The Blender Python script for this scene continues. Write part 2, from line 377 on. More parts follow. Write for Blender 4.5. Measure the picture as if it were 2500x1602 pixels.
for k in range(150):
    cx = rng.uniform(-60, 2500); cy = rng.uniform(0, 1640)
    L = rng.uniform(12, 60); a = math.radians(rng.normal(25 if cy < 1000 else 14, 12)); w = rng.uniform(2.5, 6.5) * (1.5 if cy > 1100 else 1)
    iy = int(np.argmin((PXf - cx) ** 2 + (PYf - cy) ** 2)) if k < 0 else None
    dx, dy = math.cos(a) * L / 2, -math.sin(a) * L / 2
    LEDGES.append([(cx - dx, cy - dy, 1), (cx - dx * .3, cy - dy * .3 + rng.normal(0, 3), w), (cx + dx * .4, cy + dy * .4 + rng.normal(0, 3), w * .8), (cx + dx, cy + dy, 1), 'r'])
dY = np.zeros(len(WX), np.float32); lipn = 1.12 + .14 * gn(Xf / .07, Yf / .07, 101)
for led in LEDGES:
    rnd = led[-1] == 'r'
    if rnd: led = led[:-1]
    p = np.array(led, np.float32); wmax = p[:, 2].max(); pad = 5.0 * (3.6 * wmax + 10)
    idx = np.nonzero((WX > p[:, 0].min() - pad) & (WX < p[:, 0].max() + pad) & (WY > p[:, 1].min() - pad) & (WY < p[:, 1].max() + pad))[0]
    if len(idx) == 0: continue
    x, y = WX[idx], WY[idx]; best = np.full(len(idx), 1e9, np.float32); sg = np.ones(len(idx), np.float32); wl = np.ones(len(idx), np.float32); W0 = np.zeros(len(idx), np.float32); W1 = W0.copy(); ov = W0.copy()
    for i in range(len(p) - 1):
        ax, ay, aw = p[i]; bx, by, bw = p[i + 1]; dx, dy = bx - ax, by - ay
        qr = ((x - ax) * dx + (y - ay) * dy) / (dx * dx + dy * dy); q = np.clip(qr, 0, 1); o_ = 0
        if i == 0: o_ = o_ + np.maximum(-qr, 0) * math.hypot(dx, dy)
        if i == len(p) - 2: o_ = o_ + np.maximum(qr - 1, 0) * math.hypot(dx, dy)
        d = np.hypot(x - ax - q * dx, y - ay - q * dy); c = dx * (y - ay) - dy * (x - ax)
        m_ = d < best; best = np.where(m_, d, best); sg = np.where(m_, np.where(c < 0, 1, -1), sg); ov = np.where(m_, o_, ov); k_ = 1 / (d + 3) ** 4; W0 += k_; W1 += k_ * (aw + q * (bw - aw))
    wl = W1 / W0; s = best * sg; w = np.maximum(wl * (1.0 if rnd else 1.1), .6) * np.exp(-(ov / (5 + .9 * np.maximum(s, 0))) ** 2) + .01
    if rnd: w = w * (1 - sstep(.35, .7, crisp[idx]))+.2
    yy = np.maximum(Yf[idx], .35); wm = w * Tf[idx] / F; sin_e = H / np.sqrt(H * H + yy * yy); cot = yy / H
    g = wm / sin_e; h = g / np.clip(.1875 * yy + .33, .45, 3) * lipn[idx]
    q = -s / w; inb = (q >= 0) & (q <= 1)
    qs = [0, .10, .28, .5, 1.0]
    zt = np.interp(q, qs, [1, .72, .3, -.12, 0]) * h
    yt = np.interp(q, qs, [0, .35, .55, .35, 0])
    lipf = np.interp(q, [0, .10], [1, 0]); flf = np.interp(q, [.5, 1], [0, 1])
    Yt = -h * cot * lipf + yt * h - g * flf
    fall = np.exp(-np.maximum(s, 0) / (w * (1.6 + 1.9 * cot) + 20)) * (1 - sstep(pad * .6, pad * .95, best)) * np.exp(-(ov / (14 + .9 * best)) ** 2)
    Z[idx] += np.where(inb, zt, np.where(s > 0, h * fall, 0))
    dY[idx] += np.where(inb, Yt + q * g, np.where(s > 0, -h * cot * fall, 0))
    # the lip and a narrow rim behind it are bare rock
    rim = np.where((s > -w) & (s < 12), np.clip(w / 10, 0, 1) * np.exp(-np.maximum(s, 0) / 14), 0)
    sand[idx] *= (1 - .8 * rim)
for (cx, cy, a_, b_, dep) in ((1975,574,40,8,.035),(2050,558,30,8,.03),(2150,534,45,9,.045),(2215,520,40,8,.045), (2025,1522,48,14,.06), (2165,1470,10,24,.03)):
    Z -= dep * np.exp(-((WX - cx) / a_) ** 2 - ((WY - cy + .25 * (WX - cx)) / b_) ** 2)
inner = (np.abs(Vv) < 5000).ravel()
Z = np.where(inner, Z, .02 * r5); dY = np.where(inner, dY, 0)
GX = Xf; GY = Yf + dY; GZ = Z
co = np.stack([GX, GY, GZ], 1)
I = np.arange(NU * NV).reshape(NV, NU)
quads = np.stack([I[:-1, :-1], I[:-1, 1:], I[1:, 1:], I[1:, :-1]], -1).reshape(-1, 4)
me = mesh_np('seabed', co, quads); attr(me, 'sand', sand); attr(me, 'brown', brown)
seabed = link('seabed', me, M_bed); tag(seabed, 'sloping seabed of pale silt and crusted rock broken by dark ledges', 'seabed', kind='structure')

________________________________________

What the task requires — From the line that contains "me = mesh_np('seabed', co, quads);" down to the last line of the listing above, repeat each line exactly, and include nothing else.

Exercise output —
me = mesh_np('seabed', co, quads); attr(me, 'sand', sand); attr(me, 'brown', brown)
seabed = link('seabed', me, M_bed); tag(seabed, 'sloping seabed of pale silt and crusted rock broken by dark ledges', 'seabed', kind='structure')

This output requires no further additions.